De que nuestra mala educación nos atrofia, hasta las palabras chorreamos. Un sistema educativo que hace agua por todos lados debiera cerrar sus fuentes de incuria e ignorancia.
De por sí la escuela como institución está en cuestión debido a sus evidentes inutilidades para generar conocimiento, al ser únicamente transmisora de certificaciones oficiales. No hay infancia que no sea sometida al encierro escolar, haya o no cobertura: el estigma de no ir a la escuela es pesado y extendido socialmente.

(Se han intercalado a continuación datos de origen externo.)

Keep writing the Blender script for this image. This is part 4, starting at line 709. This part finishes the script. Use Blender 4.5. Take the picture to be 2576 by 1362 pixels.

Los administradores y hacedores de políticas públicas en torno a la educación están atrapados en unas redes de intereses inextricables. Y su nudo gordiano está en la formación de profesores. Las escuelas normales (urbanas o rurales) son epítome de la crisis escolar. Se documenta a sus egresados para facultarles un empleo. Pero, ¿acaso de allí egresan innovadores del conocimiento?
Tener una plaza de profesor es una chamba a la que algunos honrarán con su esfuerzo; sin embargo, nunca las golondrinas hacen el verano. Acaso a las vocaciones genuinas les interese poner en claro su saber, estimar sus conocimientos y poner en valor su día a día profesional. Esos se evalúan a sí mismos y en su íntimo decoro entienden sus fortalezas y sus debilidades; ello es posible por la curiosidad y el deseo de aprender. Los demás, la mayoría, acusan la crisis generalizada: la evaluación oficial es pura punición, es echarle la culpa al profesorado de algo monstruosamente mayor: todo el sistema construido en torno del fetiche escolar.
Sí, definitivamente, evaluemos. Pero al todo y no solo una de sus partes. Porque si no lo hacemos, revolcaremos una gata muy obesa y arisca.